What is needed =
Below are records; state how many of their lines hold the word "picture", and give only the figure.

# Source data start

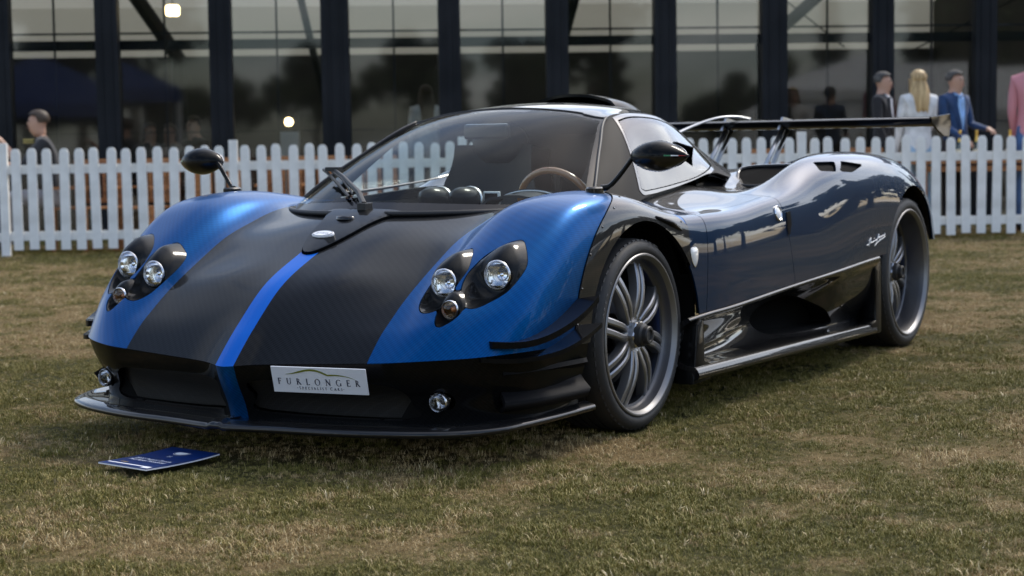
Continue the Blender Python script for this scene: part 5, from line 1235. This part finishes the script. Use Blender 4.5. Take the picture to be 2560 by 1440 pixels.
# page frame: X to the right of the page, Y up the page
pc = Vector((1.261, -.139, .024)); pX = -ey if (-ey).y > 0 else ey; pY = ex
BKM = Matrix(((pX.x, pY.x, 0, pc.x), (pX.y, pY.y, 0, pc.y), (0, 0, 1, pc.z), (0, 0, 0, 1)))
BK.location = (0, 0, 0)
bw, bh = .112, .148
def sheet(z0, z1, grow=0):
    v = []; n = 8
    for z in (z0, z1):
        for i in range(n + 1):
            y = -bh - grow + 2 * (bh + grow) * i / n
            for x in (-bw - grow, bw + grow): v.append(BKM @ Vector((x, y, z + .006 * (y / bh) ** 2 * (1 if y > 0 else .5))))
    f = []; o_ = 2 * (n + 1)
    for i in range(n): f += [(2 * i, 2 * i + 1, 2 * i + 3, 2 * i + 2), (o_ + 2 * i, o_ + 2 * i + 2, o_ + 2 * i + 3, o_ + 2 * i + 1), (2 * i, 2 * i + 2, o_ + 2 * i + 2, o_ + 2 * i), (2 * i + 1, o_ + 2 * i + 1, o_ + 2 * i + 3, 2 * i + 3)]
    f += [(0, o_, o_ + 1, 1), (2 * n, 2 * n + 1, o_ + 2 * n + 1, o_ + 2 * n)]
    return MB().add(v, f)
sheet(-.004, .0).build('pages', 'paper_white', BK); cvr = sheet(.0002, .0014, -.0006).build('cover', 'programme_blue', BK)
def bt(z, y): return BKM @ Matrix.Translation((0, y, .0016 + .006 * (y / bh) ** 2 * (1 if y > 0 else .5) + .0004))
textmesh('2022 Pagani Zonda', .0215, bt(0, -.030) @ Matrix.Translation((0, 0, .0002)), 'cover_title', 'paper_white', cvr, .0001, 1.0)
textmesh('760 Apex Roadster', .0215, bt(0, -.055) @ Matrix.Translation((0, 0, .0004)), 'cover_title', 'paper_white', cvr, .0001, 1.0)
textmesh('21', .020, bt(0, .035), 'cover_number', 'paper_white', cvr, .0001)
m = MB(); m.lathe([(0, 0), (.030, 0), (.030, -.0004)], 28, bt(0, .095)); m.build('cover_roundel', 'paper_white', cvr)
m = MB(); m.lathe([(.024, .0003), (.026, .0004), (.028, .0003)], 28, bt(0, .095)); m.build('roundel_ring', 'programme_blue', cvr)
for y, h_, mt, x0, x1 in ((-.118, .008, 'paper_white', -.100, .100), (-.094, .004, 'print_gold', -.070, -.035)):
    v = [bt(0, y) @ Vector((a, b, 0)) for a, b in ((x0, -h_ / 2), (x1, -h_ / 2), (x1, h_ / 2), (x0, h_ / 2))]; m = MB(); m.add(v, [(0, 1, 2, 3)]); m.build('cover_band', mt, cvr)
m = MB(); m.add([bt(0, -.130) @ Vector((a, b, 0)) for a, b in ((.07, -.006), (.104, -.006), (.104, .006), (.07, .006))], [(0, 1, 2, 3)]); m.build('cover_band', 'paper_white', cvr)
# ================================================================== trees and tents across the showground (seen in the reflections)
pmat('bark', (.06, .045, .03), rough=.9)
def leafmat(name, c1, c2):
    m = pmat(name, c1, rough=.7, spec=.2); N, L, b = nodes(m); g_ = N.new('ShaderNodeNewGeometry'); r = N.new('ShaderNodeValToRGB'); r.color_ramp.elements[0].color = (*c1, 1); r.color_ramp.elements[1].color = (*c2, 1)
    L.new(g_.outputs['Random Per Island'], r.inputs[0]); L.new(r.outputs[0], b.inputs['Base Color'])
leafmat('leaf_dark', (.020, .032, .012), (.050, .072, .024)); leafmat('leaf_mid', (.022, .036, .010), (.055, .075, .02))
def tree_meshes(h, rad, conif, seed, mat):
    r_ = np.random.default_rng(seed); v = []; f = []
    n = 2600
    for k in range(n):
        if conif:
            u = r_.random() ** .7; z = h * (.12 + .88 * u); rr = rad * (1 - u) ** .8 * (0.45 + .55 * r_.random()) * (.8 + .3 * math.sin(u * 40)); a = r_.uniform(0, 6.28)
            c = np.array([rr * math.cos(a), rr * math.sin(a), z])
        else:
            cl = int(r_.integers(0, 11)); q = np.random.default_rng(seed * 100 + cl); ce = np.array([q.normal(0, .42) * rad, q.normal(0, .42) * rad, h * q.uniform(.42, .86)]); cr_ = rad * q.uniform(.28, .5)
            d = r_.normal(0, 1, 3); d /= np.linalg.norm(d); c = ce + d * cr_ * r_.random() ** .4 * [1, 1, .8]
        sz = r_.uniform(.16, .42); a = r_.normal(0, 1, 3); a /= np.linalg.norm(a); b = np.cross(a, r_.normal(0, 1, 3)); b /= np.linalg.norm(b) + 1e-9
        o_ = len(v); v += [c - a * sz, c + b * sz * .6, c + a * sz, c - b * sz * .6]; f.append((o_, o_ + 1, o_ + 2, o_ + 3))
    cm = bpy.data.meshes.new('crown'); cm.from_pydata([tuple(p) for p in v], [], f); cm.materials.append(MATS[mat])
    m = MB(); m.tube([(0, 0, -.1), (.05, 0, h * .3), (0, .08, h * .62)], [h * .035, h * .025, h * .010], 7)
    for k in range(5): a = k * 1.3; m.tube([(0, 0, h * (.25 + .07 * k)), (rad * .45 * math.cos(a), rad * .45 * math.sin(a), h * (.42 + .08 * k))], [h * .012, h * .004], 5)
    o = m.build('trunk', 'bark'); tm = o.data; bpy.data.objects.remove(o); return cm, tm
TM = [tree_meshes(9, 3.6, False, 3, 'leaf_dark'), tree_meshes(11, 2.2, True, 5, 'leaf_dark'), tree_meshes(7.5, 3.4, False, 8, 'leaf_mid')]
tr = random.Random(4)
k = 0
for a_deg in np.arange(-30, 200, 2.6):
    a = R(a_deg + tr.uniform(-1.5, 1.5)); dist = tr.uniform(74, 112) if a_deg < 62 else tr.uniform(42, 58); kind = tr.choice([0, 0, 1, 2, 0, 1])
    o = empty('park_tree', (dist * math.cos(a), dist * math.sin(a), 0), tr.uniform(0, 6)); sc_t = tr.uniform(.65, 1.35); o.scale = (sc_t, sc_t, sc_t * tr.uniform(.85, 1.15))
    for nm, me in (('crown', TM[kind][0]), ('trunk', TM[kind][1])):
        c = bpy.data.objects.new(nm, me); COL.objects.link(c); c.parent = o
    tag(o, ('dark broad tree in the distant belt reflected in the car', 'dark pointed conifer in the distant belt reflected in the car', 'lighter bushy tree in the distant belt reflected in the car')[kind], 'tree', ('broad trees across the showground', 'conifers across the showground', 'bushy trees across the showground')[kind]); k += 1
pmat('canvas_white', (.78, .78, .76), rough=.7)
pmat('canvas_blue', (.012, .03, .12), rough=.7)
def tent(name, x, y, rz, w_, d_, label, cm='canvas_white'):
    o = empty(name, (x, y, 0), rz)
    rv = []; nx = 6
    m = MB(); e = 2.5; 
    m.add([(-w_ / 2, -d_ / 2, e), (w_ / 2, -d_ / 2, e), (w_ / 2, d_ / 2, e), (-w_ / 2, d_ / 2, e), (-w_ * .12, 0, e + 1.5), (w_ * .12, 0, e + 1.5)], [(0, 1, 5, 4), (1, 2, 5), (2, 3, 4, 5), (3, 0, 4)]); m.build('roof', cm, o)
    m = MB()
    for x0, y0, x1, y1 in ((-1, -1, 1, -1), (1, -1, 1, 1), (1, 1, -1, 1), (-1, 1, -1, -1)):
        m.add([(x0 * w_ / 2, y0 * d_ / 2, e), (x1 * w_ / 2, y1 * d_ / 2, e), (x1 * w_ / 2, y1 * d_ / 2, e - .35), (x0 * w_ / 2, y0 * d_ / 2, e - .35)], [(0, 1, 2, 3)])
    m.build('valance', cm, o)
    for x0, y0 in ((-1, -1), (1, -1), (1, 1), (-1, 1)): m = MB(); m.box((x0 * (w_ / 2 - .05), y0 * (d_ / 2 - .05), e / 2), (.08, .08, e)); m.build('pole', 'lamp_body', o)
    m = MB(); m.box((0, d_ / 2 - .1, e / 2), (w_ - .2, .02, e)); m.build('back_sheet', 'canvas_white', o)
    tag(o, label, 'tent', 'white tents across the showground')
tent('show_tent', -14, 34, R(200), 12, 6, 'wide white show tent on the far side reflected in the car door')
tent('show_tent', -34, 30, R(215), 7, 5, 'small white show tent furthest back reflected in the rear wing')
tent('show_tent', 9, 29, R(140), 11, 6, 'white show tent facing the pavilion reflected in its glass')
tent('show_tent', 17.5, .6, R(20), 9, 5, 'blue-roofed show tent behind the camera reflected in the left glass', 'canvas_blue')
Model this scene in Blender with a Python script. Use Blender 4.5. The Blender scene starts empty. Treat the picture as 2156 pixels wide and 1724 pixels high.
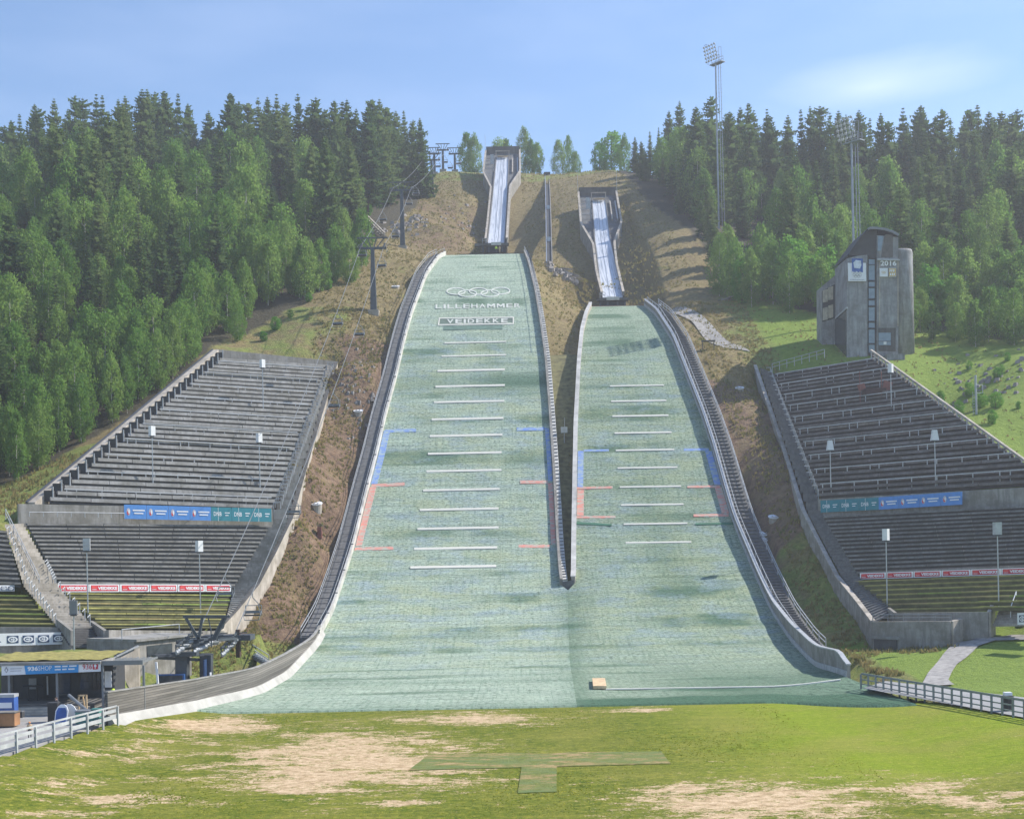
import bpy, math, random
import numpy as np
from mathutils import Vector, Matrix, noise
R=math.radians
rng=random.Random(7)
SC=bpy.context.scene
COL=SC.collection
# ------------------------------------------------------------------ survey: the photograph's sight lines, turned into points of the place
F=2685.0; CX=1078.0; HY=1148.0; TH=0.02; CZ=13.0
CT,ST=math.cos(TH),math.sin(TH)
def P(px,py,d):
    dx=px-CX; dy=HY-py
    return Vector(((CT*dx+ST*dy)*d/F, d, (-ST*dx+CT*dy)*d/F+CZ))
def XP(px,d,z):
    dx=px-CX; dy=((z-CZ)*F/d+ST*dx)/CT
    return (CT*dx+ST*dy)*d/F
def proj(v):
    k=F/v[1]; X=v[0]*k; Z=(v[2]-CZ)*k
    return (CX+CT*X-ST*Z, HY-(ST*X+CT*Z))
def G(px,py,z):          # point of the level z seen at a pixel
    dx=px-CX; dy=HY-py
    d=(z-CZ)*F/(-ST*dx+CT*dy)
    return P(px,py,d)
def sm(x,a,b):
    t=np.clip((x-a)/(b-a),0,1); return t*t*(3-2*t)
# ------------------------------------------------------------------ object helpers
ORG={}
def link(o): COL.objects.link(o); return o
def tag(o,label=None,cat=None,group=None,kind=None):
    if label: o['label']=label
    if cat: o['category']=cat
    if group: o['group']=group
    if kind: o['kind']=kind
    return o
def thing(name,label,cat,loc,group=None):
    o=bpy.data.objects.new(name,None); link(o); o.location=loc; o.empty_display_size=.5
    ORG[o.name]=Vector(loc); return tag(o,label,cat,group)
class MB:
    def __init__(s): s.v=[]; s.f=[]; s.m=[]; s.uv=None
    def add(s,vs,fs,m=0):
        n=len(s.v); s.v+= [tuple(v) for v in vs]
        for f in fs: s.f.append(tuple(i+n for i in f)); s.m.append(m)
        return s
    def quad(s,a,b,c,d,m=0): return s.add((a,b,c,d),((0,1,2,3),),m)
    def hexa(s,p,m=0):       # 8 corners: bottom 4 then top 4
        return s.add(p,((0,3,2,1),(4,5,6,7),(0,1,5,4),(1,2,6,5),(2,3,7,6),(3,0,4,7)),m)
    def box(s,c,size,m=0,rot=None):
        c=Vector(c); hx,hy,hz=size[0]/2,size[1]/2,size[2]/2
        p=[Vector(q) for q in ((-hx,-hy,-hz),(hx,-hy,-hz),(hx,hy,-hz),(-hx,hy,-hz),(-hx,-hy,hz),(hx,-hy,hz),(hx,hy,hz),(-hx,hy,hz))]
        if rot is not None: p=[rot@q for q in p]
        return s.hexa([c+q for q in p],m)
    def beam(s,a,b,w,h,m=0,up=Vector((0,0,1))):
        a=Vector(a); b=Vector(b); t=(b-a)
        if t.length<1e-6: return s
        t.normalize(); x=t.cross(up)
        if x.length<1e-4: x=t.cross(Vector((0,1,0)))
        x.normalize(); y=x.cross(t)
        x=x*w/2; y=y*h/2
        return s.hexa([a-x-y,a+x-y,b+x-y,b-x-y,a-x+y,a+x+y,b+x+y,b-x+y],m)
    def tube(s,a,b,r0,r1=None,n=8,m=0,caps=True):
        a=Vector(a); b=Vector(b); r1=r0 if r1 is None else r1
        t=(b-a).normalized(); x=t.orthogonal().normalized(); y=t.cross(x)
        k=len(s.v)
        for c,r in ((a,r0),(b,r1)):
            for i in range(n):
                an=2*math.pi*i/n; s.v.append(tuple(c+(x*math.cos(an)+y*math.sin(an))*r))
        for i in range(n):
            j=(i+1)%n; s.f.append((k+i,k+j,k+n+j,k+n+i)); s.m.append(m)
        if caps:
            s.f.append(tuple(k+i for i in reversed(range(n)))); s.m.append(m)
            s.f.append(tuple(k+n+i for i in range(n))); s.m.append(m)
        return s
    def path(s,pts,r,n=6,m=0):
        for a,b in zip(pts,pts[1:]): s.tube(a,b,r,r,n,m)
        return s
    def ribbon(s,rows,m=0,closed=False):    # rows: list of equal-length point lists
        k=len(s.v); n=len(rows[0])
        for r in rows: s.v+= [tuple(p) for p in r]
        for i in range(len(rows)-1):
            for j in range(n if closed else n-1):
                j2=(j+1)%n
                s.f.append((k+i*n+j,k+i*n+j2,k+(i+1)*n+j2,k+(i+1)*n+j)); s.m.append(m)
        return s
    def sweep(s,secs,m=0):                  # closed cross sections along a path, capped
        k=len(s.v); n=len(secs[0]); s.ribbon(secs,m,True)
        s.f.append(tuple(k+i for i in reversed(range(n)))); s.m.append(m)
        e=k+(len(secs)-1)*n
        s.f.append(tuple(e+i for i in range(n))); s.m.append(m)
        return s
    def build(s,name,mats,parent=None,smooth=False,label=None,origin=None):
        me=bpy.data.meshes.new(name)
        o0=Vector((0,0,0))
        if parent is not None:
            r=parent
            while r.parent: r=r.parent
            o0=ORG.get(r.name,Vector((0,0,0)))
        elif origin is not None: o0=Vector(origin)
        me.from_pydata([(a-o0.x,b-o0.y,c-o0.z) for a,b,c in s.v],[],s.f)
        for mt in (mats if isinstance(mats,(list,tuple)) else [mats]): me.materials.append(mt)
        me.polygons.foreach_set('material_index',s.m)
        if smooth: me.polygons.foreach_set('use_smooth',[True]*len(s.f))
        me.update()
        o=bpy.data.objects.new(name,me); link(o)
        if parent is not None: o.parent=parent
        elif origin is not None: o.location=o0; ORG[o.name]=o0
        if label: o['label']=label
        return o
def copy_tree(o,parent=None):
    c=o.copy(); link(c)
    if parent is not None: c.parent=parent
    for ch in list(o.children): copy_tree(ch,c)
    return c
# ------------------------------------------------------------------ materials
def nt(name):
    m=bpy.data.materials.new(name); m.use_nodes=True
    t=m.node_tree; b=t.nodes['Principled BSDF']; return m,t,b
def N(t,typ,**kw):
    n=t.nodes.new(typ)
    for k,v in kw.items(): setattr(n,k,v)
    return n
def setin(n,**kw):
    for k,v in kw.items(): n.inputs[k.replace('_',' ')].default_value=v
    return n
def c4(c): return (c[0],c[1],c[2],1.0)
def mixc(t,fac,a,b):
    n=N(t,'ShaderNodeMix',data_type='RGBA')
    for idx,val in ((0,fac),(6,a),(7,b)):
        if hasattr(val,'is_output') or hasattr(val,'links'): t.links.new(val,n.inputs[idx])
        else: n.inputs[idx].default_value=c4(val) if idx>0 else val
    return n.outputs[2]
def coords(t,scale=(1,1,1),kind='Object',rot=(0,0,0)):
    if kind=='uv':
        a=N(t,'ShaderNodeAttribute',attribute_name='surf'); src=a.outputs['Vector']
    else:
        a=N(t,'ShaderNodeTexCoord'); src=a.outputs[kind]
    mp=N(t,'ShaderNodeMapping'); mp.inputs['Scale'].default_value=scale; mp.inputs['Rotation'].default_value=rot
    t.links.new(src,mp.inputs['Vector']); return mp.outputs[0]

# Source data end

Expected answer =
2